Monday, July 16, 2012

Measuring Spirituality

It worries me that so many people assume that the people who provide the most platitudes are the most spiritual. How often have we seen people going through a tough time and someone tells them, “God will see you through.” Or we ask someone how they are doing and they say something like, “God’s been good to me.” We walk away thinking, “That person is unashamed of his faith.”

Until recently, I hadn’t given it much thought. These people used phrases that I normally don’t, but if they’re comfortable with it, what’s wrong with it? Then in Sunday School I heard someone talking about people some of these people being much more spiritual than most of us. “I don’t think I could ever reach that level of spirituality.” And I began to realize that people are measuring spirituality by personality rather than faith.

While it is true that “God will see you through” and “God’s been good to me,” the words are weak if they don’t have specific meaning behind them. In reading the Bible, we find that God seeing us through a situation may mean that we suffer until death, but heaven is a much better place. If you’re speaking to a mother who has lost a child, that probably isn’t what she wants to hear. Though she make take comfort in knowing she’ll see that child in heaven, it isn’t very comforting to know she might have to wait sixty years before she sees him again. Is she somehow less spiritual because she doesn’t feel like saying, “God’s been good to me?”

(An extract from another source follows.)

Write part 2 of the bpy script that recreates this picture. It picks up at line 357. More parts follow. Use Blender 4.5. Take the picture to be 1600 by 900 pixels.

I don’t think we’re to be in the business of measuring spirituality, but I believe the true measure of spirituality is one’s faith. While platitudes give the appearance of communicating one’s faith, true faith can only be measured by action. A person can tell you all day that he believes a chair will hold his weight, but only the person who sits in the chair demonstrates faith. A person can make spiritual platitudes all day, but actions reveal the truth of what a person believes. I see people who would never deliver a spiritual platitude, but their actions reveal far more faith than some of those who do.